In the Miso Soup has been called many things, most of them not true. You’ll hear it called, over and over, “The Japanese [Something]”. The Japanese Silence of the Lambs. The Japanese American Psycho (hey, I can grok it). Et cetera. None hit really close to the truth, which is fitting, because the novel’s about looking the other way, and deliberately missing the point.
The story isn’t much. It’s barely even a story. Kenji is a sex tourism guide for thrill-seeking gaijin, and he ends up working for a genuinely odd duck called Frank, an American who claims to be missing a section of his brain, and who might just be the serial killer stalking Shinjuku. Kenji and the rest of the story’s characters (including his girlfriend Jun) struggle to be two dimensional, and mostly exist as sounding boards and emotional foils for Frank, who carries the bulk of the story.
Frank’s a kind of prism through which we see the various contradictory aspects of Japanese society. Prudish, conservative…but you’d never see groups of schoolgirls selling sex to middle aged men in the United States. The idea that Japan embodies “too much, yet too little” has been done before, but Murakami bulldozes it into your head.
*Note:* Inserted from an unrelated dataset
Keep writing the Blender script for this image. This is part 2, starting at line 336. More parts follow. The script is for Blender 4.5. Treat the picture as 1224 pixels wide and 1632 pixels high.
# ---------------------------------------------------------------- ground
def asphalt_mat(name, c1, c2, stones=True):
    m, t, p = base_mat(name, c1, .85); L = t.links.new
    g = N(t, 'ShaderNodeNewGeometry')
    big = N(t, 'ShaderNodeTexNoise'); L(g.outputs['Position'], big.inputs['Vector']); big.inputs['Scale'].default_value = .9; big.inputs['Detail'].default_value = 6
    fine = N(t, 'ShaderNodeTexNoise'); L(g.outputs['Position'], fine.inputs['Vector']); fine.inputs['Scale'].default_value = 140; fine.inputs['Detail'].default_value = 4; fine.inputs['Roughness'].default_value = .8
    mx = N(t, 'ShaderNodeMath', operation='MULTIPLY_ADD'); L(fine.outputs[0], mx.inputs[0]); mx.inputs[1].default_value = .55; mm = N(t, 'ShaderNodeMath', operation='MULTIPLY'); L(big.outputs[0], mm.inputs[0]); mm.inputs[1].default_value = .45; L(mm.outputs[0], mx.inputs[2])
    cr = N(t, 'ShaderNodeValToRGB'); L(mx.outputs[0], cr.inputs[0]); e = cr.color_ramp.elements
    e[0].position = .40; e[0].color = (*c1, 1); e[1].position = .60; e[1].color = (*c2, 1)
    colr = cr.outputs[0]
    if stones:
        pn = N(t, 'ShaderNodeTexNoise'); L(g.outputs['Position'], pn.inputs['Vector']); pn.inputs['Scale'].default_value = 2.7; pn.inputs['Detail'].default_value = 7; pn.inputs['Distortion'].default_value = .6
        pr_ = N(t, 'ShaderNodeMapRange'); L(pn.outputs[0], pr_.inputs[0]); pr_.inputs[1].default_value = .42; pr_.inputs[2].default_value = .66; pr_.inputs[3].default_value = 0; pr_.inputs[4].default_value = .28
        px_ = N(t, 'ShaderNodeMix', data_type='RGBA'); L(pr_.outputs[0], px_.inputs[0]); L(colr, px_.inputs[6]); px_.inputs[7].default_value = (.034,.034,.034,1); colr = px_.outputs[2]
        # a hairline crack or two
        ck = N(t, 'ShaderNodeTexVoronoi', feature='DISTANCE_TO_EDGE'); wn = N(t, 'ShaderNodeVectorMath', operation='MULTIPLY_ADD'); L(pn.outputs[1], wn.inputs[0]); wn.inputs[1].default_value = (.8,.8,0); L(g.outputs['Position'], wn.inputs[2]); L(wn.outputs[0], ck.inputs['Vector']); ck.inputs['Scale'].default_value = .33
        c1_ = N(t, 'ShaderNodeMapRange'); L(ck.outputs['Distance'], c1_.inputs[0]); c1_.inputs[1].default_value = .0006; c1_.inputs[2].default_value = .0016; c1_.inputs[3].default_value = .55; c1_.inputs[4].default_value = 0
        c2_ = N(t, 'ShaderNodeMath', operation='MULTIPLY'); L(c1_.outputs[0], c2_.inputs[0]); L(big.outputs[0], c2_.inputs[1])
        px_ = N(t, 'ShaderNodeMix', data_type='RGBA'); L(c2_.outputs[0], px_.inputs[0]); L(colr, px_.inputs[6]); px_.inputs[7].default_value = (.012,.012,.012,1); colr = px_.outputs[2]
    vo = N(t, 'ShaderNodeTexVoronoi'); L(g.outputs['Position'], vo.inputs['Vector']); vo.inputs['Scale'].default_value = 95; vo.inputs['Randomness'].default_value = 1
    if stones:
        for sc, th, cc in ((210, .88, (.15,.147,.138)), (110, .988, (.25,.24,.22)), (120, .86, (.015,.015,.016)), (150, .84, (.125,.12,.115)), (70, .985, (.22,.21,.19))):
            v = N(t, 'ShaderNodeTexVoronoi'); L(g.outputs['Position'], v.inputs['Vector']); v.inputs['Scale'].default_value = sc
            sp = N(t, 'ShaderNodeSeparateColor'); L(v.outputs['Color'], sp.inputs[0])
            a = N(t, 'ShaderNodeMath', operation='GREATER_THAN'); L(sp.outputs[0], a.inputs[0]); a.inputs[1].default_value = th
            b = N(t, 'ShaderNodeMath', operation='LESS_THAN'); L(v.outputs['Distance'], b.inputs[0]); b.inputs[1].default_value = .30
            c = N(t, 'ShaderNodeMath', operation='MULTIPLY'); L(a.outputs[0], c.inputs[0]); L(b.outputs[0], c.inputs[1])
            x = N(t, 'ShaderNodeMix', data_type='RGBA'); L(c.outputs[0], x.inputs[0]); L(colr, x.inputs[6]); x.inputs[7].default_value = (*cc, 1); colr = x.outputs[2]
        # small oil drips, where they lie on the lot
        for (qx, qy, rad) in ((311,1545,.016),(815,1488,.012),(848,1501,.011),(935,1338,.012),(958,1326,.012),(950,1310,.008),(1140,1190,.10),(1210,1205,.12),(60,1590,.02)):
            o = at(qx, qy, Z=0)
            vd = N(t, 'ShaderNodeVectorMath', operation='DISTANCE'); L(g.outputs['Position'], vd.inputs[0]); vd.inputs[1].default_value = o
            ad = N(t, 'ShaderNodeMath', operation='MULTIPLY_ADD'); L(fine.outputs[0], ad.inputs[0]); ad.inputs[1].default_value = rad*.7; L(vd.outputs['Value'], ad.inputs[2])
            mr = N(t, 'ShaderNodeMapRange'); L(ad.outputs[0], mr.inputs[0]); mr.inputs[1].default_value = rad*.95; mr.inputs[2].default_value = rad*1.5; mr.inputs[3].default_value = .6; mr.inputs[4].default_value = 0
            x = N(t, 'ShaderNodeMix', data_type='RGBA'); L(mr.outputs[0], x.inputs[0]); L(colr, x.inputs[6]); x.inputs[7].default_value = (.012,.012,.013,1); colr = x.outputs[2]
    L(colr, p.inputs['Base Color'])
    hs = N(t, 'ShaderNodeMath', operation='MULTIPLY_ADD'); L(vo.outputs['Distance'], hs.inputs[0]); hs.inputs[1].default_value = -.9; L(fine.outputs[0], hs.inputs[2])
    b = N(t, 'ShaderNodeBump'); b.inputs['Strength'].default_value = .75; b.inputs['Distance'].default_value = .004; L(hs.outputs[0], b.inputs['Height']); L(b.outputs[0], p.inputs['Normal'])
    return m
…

Frank’s behavior seems abhorrent, but it doesn’t seem implausible that he’d go to Japan to commit these acts, rather than another country. Frank and Japan seem to fit together, in a weird way.
In the Miso Soup plays pretty loose ball with conventions on how to structure a novel. The big climax hits exactly halfway through, and much of the rest of novel is spent in incessant talkiness. Western gore porn novels make a mess and then fade to black. This novel deigns to show the emotional clean-up process afterwards, as well. There’s long periods of didacticism: at a certain point comparisons to Sade seem apt, as Murakami virtually forgets he’s telling a story and just directly reads you the riot act on some philosophical ideas for a page or two.
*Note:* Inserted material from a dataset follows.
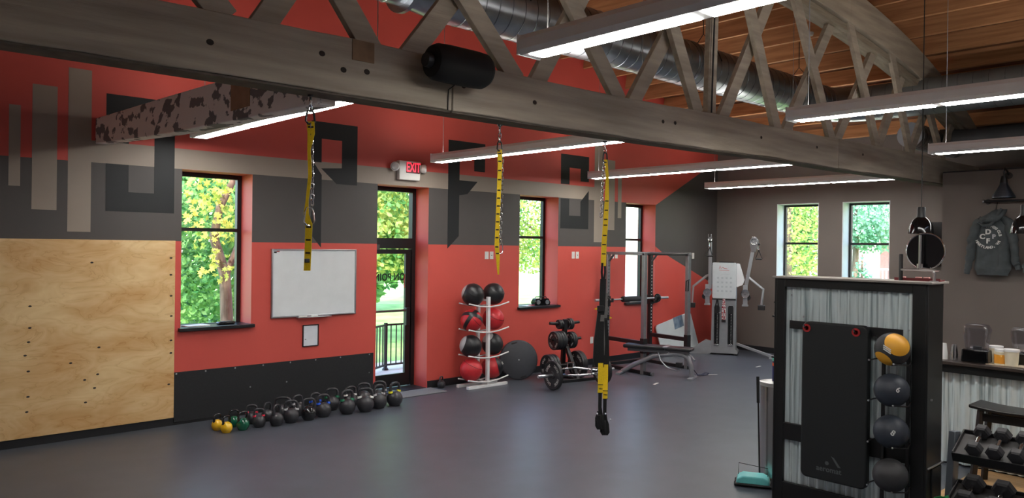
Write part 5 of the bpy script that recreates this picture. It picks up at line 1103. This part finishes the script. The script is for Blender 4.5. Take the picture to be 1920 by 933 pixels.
for k in range(1, 15): o = obj('baluster', bmh, rl); o.location = (-1.5 * k / 15, -.9 * k / 15, 0)
BARK = mat('bark', (96, 78, 66), .9, scale=6, stretch=(3, 3, .6), rgb2=(134, 112, 98), bump=.5, bscale=12)
def leafmat(name, c1, c2, sc=1.4, trans=.35):
    m = mat(name, c1, .55, rgb2=c2, scale=sc, lo=.38, hi=.62, detail=3)
    n = m.node_tree; b = n.nodes['Principled BSDF']; out = n.nodes['Material Output']; tr = n.nodes.new('ShaderNodeBsdfTranslucent'); mx = n.nodes.new('ShaderNodeMixShader'); mx.inputs[0].default_value = trans
    rp = [q for q in n.nodes if q.type == 'VALTORGB'][0]; n.links.new(rp.outputs[0], tr.inputs[0]); n.links.new(b.outputs[0], mx.inputs[1]); n.links.new(tr.outputs[0], mx.inputs[2]); n.links.new(mx.outputs[0], out.inputs[0]); return m
L_YEL = leafmat('yellow_green_leaves', (126, 168, 60), (240, 224, 110), 2.2); L_GRN = leafmat('green_leaves', (52, 112, 52), (124, 174, 92), 1.6); L_MIX = leafmat('mixed_leaves', (84, 146, 70), (220, 222, 120), 1.2); L_BLU = leafmat('bluish_leaves', (90, 152, 122), (156, 200, 170), 1.0)
MAPLE = [(0, -.5), (.12, -.2), (.5, -.25), (.32, .05), (.42, .3), (.15, .22), (0, .55), (-.15, .22), (-.42, .3), (-.32, .05), (-.5, -.25), (-.12, -.2)]
OVAL = [(0, -.5), (.28, -.1), (.22, .25), (0, .5), (-.22, .25), (-.28, -.1)]
def foliage(par, blobs, n, size, m, seed, shape=OVAL, name='foliage'):
    rn = random.Random(seed); vs = []; fs = []
    tot = sum(b[3] * b[4] * b[5] for b in blobs)
    for b in blobs:
        for _ in range(int(n * b[3] * b[4] * b[5] / tot)):
            while True:
                u = Vector((rn.uniform(-1, 1), rn.uniform(-1, 1), rn.uniform(-1, 1)))
                if .25 < u.length < 1: break
            c = Vector((b[0] + u.x * b[3], b[1] + u.y * b[4], b[2] + u.z * b[5]))
            nn = Vector((rn.gauss(0, .6) - .3, rn.gauss(0, .6) - .5, rn.gauss(.5, .5))).normalized(); a = nn.orthogonal().normalized(); a.rotate(Matrix.Rotation(rn.uniform(0, 6.28), 3, nn)); bb_v = nn.cross(a); s = size * rn.uniform(.6, 1.25)
            k = len(vs)
            for p, q in shape: vs.append(c + a * (p * s) + bb_v * (q * s) - nn * (abs(p) * s * .25))
            fs.append(tuple(range(k, k + len(shape))))
    me = bpy.data.meshes.new(name); me.from_pydata([tuple(v) for v in vs], [], fs); me.materials.append(m); me.update()
    o = obj(name, me, par); o['kind'] = 'stuff'; return o
def tree(name, label, base, trunk, limbs, blobs, n, size, m, seed, shape=OVAL, extra=None):
    t = thing(name, label, 'tree', base)
    MB().tube([p[:3] for p in trunk], [p[3] for p in trunk], 10).build('trunk', BARK, t)
    for lb in limbs: MB().tube([p[:3] for p in lb], [p[3] for p in lb], 8).build('limb', BARK, t)
    foliage(t, blobs, n, size, m, seed, shape)
    if extra: foliage(t, *extra)
    return t
G0 = -.22
tree('maple_tree', 'maple with yellow-green leaves outside the window by the plywood', (5.30, 12.7, G0), [(0, 0, 0, .13), (-.02, 0, 1.1, .105), (-.06, 0, 1.85, .09), (-.25, .02, 2.5, .075), (-.16, 0, 3.0, .065), (.1, -.02, 3.55, .05), (.5, 0, 4.4, .03)], [[(-.03, 0, 1.9, .06), (.25, .1, 2.5, .045), (.7, .2, 3.0, .03)]],
     [(-.45, -.25, 2.95, .42, .35, .75), (.25, .3, 2.95, .6, .3, .6), (-.35, -.3, 2.05, .32, .25, .32), (.1, .2, 4.2, 1.0, .7, .6)], 900, .115, L_YEL, 1, MAPLE, ([(.4, 2.6, 1.35, 1.6, .8, 1.15), (.7, 2.4, 3.0, 1.6, .9, .9)], 4200, .13, L_GRN, 2, OVAL, 'inner_foliage'))
tree('broadleaf_tree', 'large leafy tree standing on the lawn beyond the door', (12.9, 16.6, G0), [(0, 0, 0, .2), (0, 0, 1.8, .16), (.1, 0, 4, .1)], [[(0, 0, 1.8, .08), (-1.2, -.6, 2.3, .05), (-2.6, -1.2, 2.6, .03)]],
     [(-1.8, -1.0, 3.6, 2.6, 1.4, 1.7), (-3.1, -1.6, 2.45, 1.2, .8, .8), (-1.8, -1.2, 1.95, .8, .7, .5)], 9000, .16, L_MIX, 3)
tree('broadleaf_tree', 'yellowing tree filling the narrow window', (17.4, 16.4, G0), [(0, 0, 0, .15), (-.1, 0, 2, .12), (-.6, 0, 4, .06)], [[(0, 0, 1.6, .06), (-1.0, -.2, 2.6, .04), (-2.0, -.2, 3.2, .03)]], [(-1.6, -.2, 3.3, 1.9, 1.2, 1.5), (-1.8, -.6, 2.3, 1.1, .7, .7)], 5200, .12, L_MIX, 4)
tree('broadleaf_tree', 'green tree seen through the back window by the cable machine', (20.4, 10.6, G0), [(0, 0, 0, .2), (0, 0, 2.5, .15), (0, 0, 5, .08)], [], [(.3, .2, 2.9, 1.6, 1.5, 2.6), (0, .8, 1.4, 1.2, 1.0, 1.2)], 7000, .12, L_MIX, 5)
tree('broadleaf_tree', 'bluish green tree seen through the back window by the lamps', (25.0, 10.6, G0), [(0, 0, 0, .12), (0, 0, 2.5, .09), (0, 0, 4.4, .05)], [], [(0, 0, 3.7, 1.5, 1.0, 1.3), (.5, -.4, 3.0, 1.3, 1.0, .7)], 5200, .13, L_BLU, 6)
# small conifer
cf = thing('conifer', 'small bluish spruce in front of the pink building', 'tree', (22.5, 9.35, G0)); MB().cyl((0, 0, 0), (0, 0, 2.3), .07, .02, 8).build('trunk', BARK, cf)
foliage(cf, [(0, 0, .5 + .3 * k, .78 - .12 * k, .78 - .12 * k, .22) for k in range(6)], 2200, .11, L_BLU, 9)
for k, (x, y, rx, rz_, n, m, lb) in enumerate([(7.2, 21, 4.5, 4.2, 5000, L_GRN, 'dark green tree far behind the maple'), (13.5, 24, 4.0, 4.5, 5000, L_GRN, 'green tree far beyond the lawn and door'), (21.5, 27, 3.0, 4.5, 3500, L_MIX, 'yellow-green tree far away, right of the lawn'), (30, 16.5, 3.5, 5.0, 4500, L_GRN, 'tall green tree far beyond the back wall')]):
    t = thing('background_tree', lb, 'tree', (x, y, G0)); MB().cyl((0, 0, 0), (0, 0, rz_), .2, .08, 8).build('trunk', BARK, t); foliage(t, [(0, 0, rz_ * .62, rx, 1.6, rz_ * .62)], n, .34, m, 20 + k)
# pink building
pb = thing('apartment_building', 'pink brick building with white balconies outside the back window', 'building', (30, 8.6, G0))
PK = mat('pink_brick', (196, 138, 130), .85, var=.08, scale=12); MB().box(0, 8, -8, 3.2, 0, 9).build('wall', PK, pb, smooth=False)
for z in (0.6, 3.4):
    b = MB().box(-1.3, 0, .9, 3.3, z, z + .2).build('balcony', WHITE, pb, bevel=.01)
    MB().box(-1.3, -1.24, .9, 3.3, z + 1.1, z + 1.17).box(-1.3, -1.24, .9, 3.3, z + .25, z + .3).build('balcony_rail', WHITE, b)
    for k in range(19): MB().box(-1.29, -1.25, .93 + k * .127, .97 + k * .127, z + .3, z + 1.1).build('baluster', WHITE, b, smooth=False)
    w_ = MB().box(-.06, .0, 1.4, 2.6, z + .3, z + 2.2).build('window', WHITE, pb, smooth=False); MB().box(-.07, -.05, 1.48, 2.52, z + .38, z + 2.12).build('pane', mat('far_glass', (130, 150, 160), .1), w_, smooth=False)
MB().box(-.2, 8.2, -8.2, 3.4, 9, 9.3).build('cornice', WHITE, pb, smooth=False)
MB().bar((-2.5, 5.4, 4.9), (-.5, 2.2, 3.95), .08, .10).build('downpipe', WHITE, pb)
But the ideas are all compelling and heartfelt ones. Like the more famous Murakami, sometimes you can’t discern what his exact point is, but you can tell there always is one.
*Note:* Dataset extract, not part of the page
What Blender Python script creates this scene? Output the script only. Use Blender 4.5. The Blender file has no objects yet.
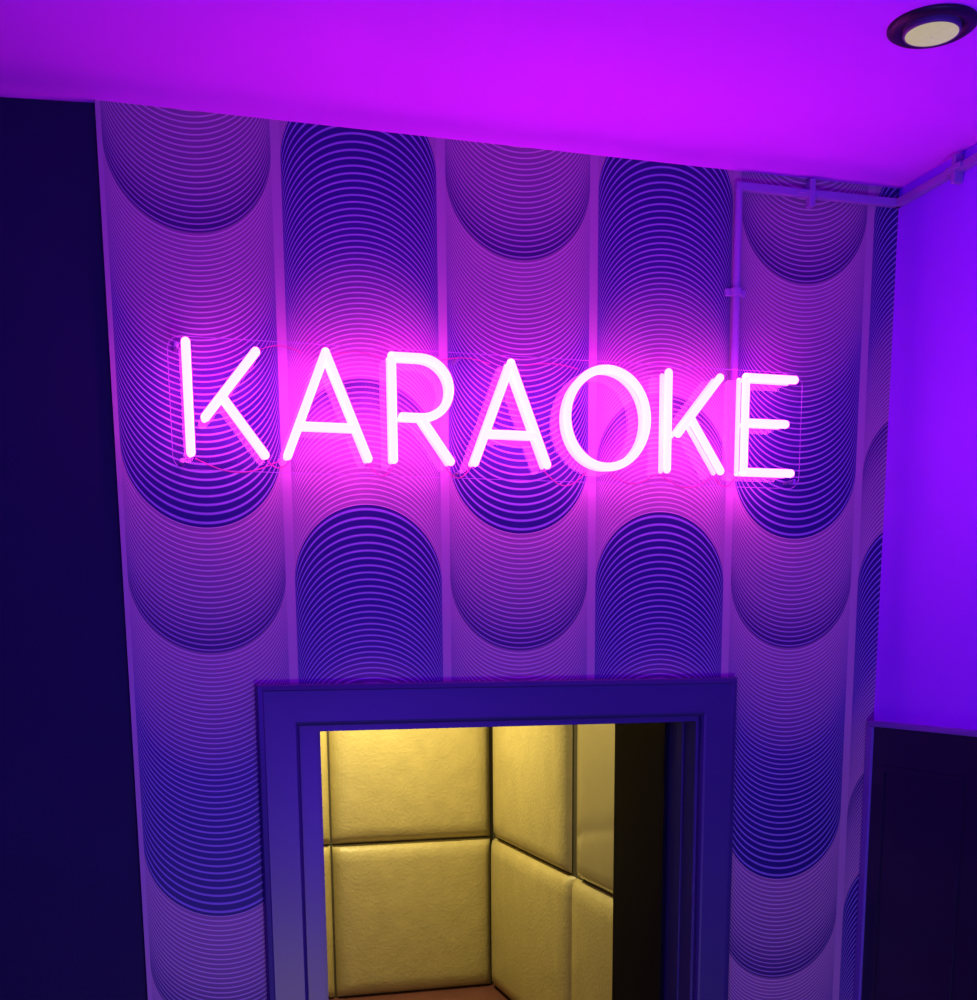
import bpy, bmesh, math
from mathutils import Vector, Matrix
S=bpy.context.scene
COL=S.collection
S.view_settings.view_transform='Standard'
S.view_settings.look='None'

# ---------------------------------------------------------------- dimensions
W=0.30            # wallpaper column
XR=1.564          # right wall
ZC=3.060          # ceiling
DX0,DX1,DZ=0.338,1.141,1.997   # door opening
TH=0.13           # wall thickness
BX0,BX1,BY,BZ=0.02,2.163,5.01,2.55  # booth
CAMZ=2.15

# ---------------------------------------------------------------- helpers
def mat(name, color=(.5,.5,.5), rough=.5, metal=0, spec=.5, emit=None, es=0, noise=0, nscale=20, bump=0, bscale=200):
    m=bpy.data.materials.new(name); m.use_nodes=True
    nt=m.node_tree; b=nt.nodes['Principled BSDF']
    b.inputs['Base Color'].default_value=(*color,1); b.inputs['Roughness'].default_value=rough
    b.inputs['Metallic'].default_value=metal; b.inputs['Specular IOR Level'].default_value=spec
    if emit: b.inputs['Emission Color'].default_value=(*emit,1); b.inputs['Emission Strength'].default_value=es
    tc=nt.nodes.new('ShaderNodeTexCoord')
    if noise:
        n=nt.nodes.new('ShaderNodeTexNoise'); n.inputs['Scale'].default_value=nscale; n.inputs['Detail'].default_value=5
        nt.links.new(tc.outputs['Object'],n.inputs['Vector'])
        mx=nt.nodes.new('ShaderNodeMix'); mx.data_type='RGBA'
        mx.inputs[6].default_value=(*[c*(1-noise) for c in color],1); mx.inputs[7].default_value=(*[min(1,c*(1+noise)) for c in color],1)
        nt.links.new(n.outputs['Fac'],mx.inputs[0]); nt.links.new(mx.outputs[2],b.inputs['Base Color'])
    if bump:
        n=nt.nodes.new('ShaderNodeTexNoise'); n.inputs['Scale'].default_value=bscale; n.inputs['Detail'].default_value=3
        nt.links.new(tc.outputs['Object'],n.inputs['Vector'])
        bp=nt.nodes.new('ShaderNodeBump'); bp.inputs['Strength'].default_value=bump; bp.inputs['Distance'].default_value=.004
        nt.links.new(n.outputs['Fac'],bp.inputs['Height']); nt.links.new(bp.outputs[0],b.inputs['Normal'])
    return m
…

Props are due to translator Ralph F. McCarthy, who avoids the tin-eared “upmarket Babelfish” tone Japanese to English novels can sometimes have, and makes the prose eerie, uneasy, and alive. In his hands, Murakami’s version Shinjuku becomes a neon-lit abattoir that disturbs, unsettles, and most of all, convinces. Sometimes Japanese novels hold English readers at arms length because of the translation. Here, it doesn’t, no matter how much you might wish it so.
It’s not especially similar to any Western novel I can recall reading. At certain points, it’s even hard to tell if you’re having a good time. But if you want a compelling journey through the grease-traps of Japanese society, Murakami’s work is very thick soup indeed.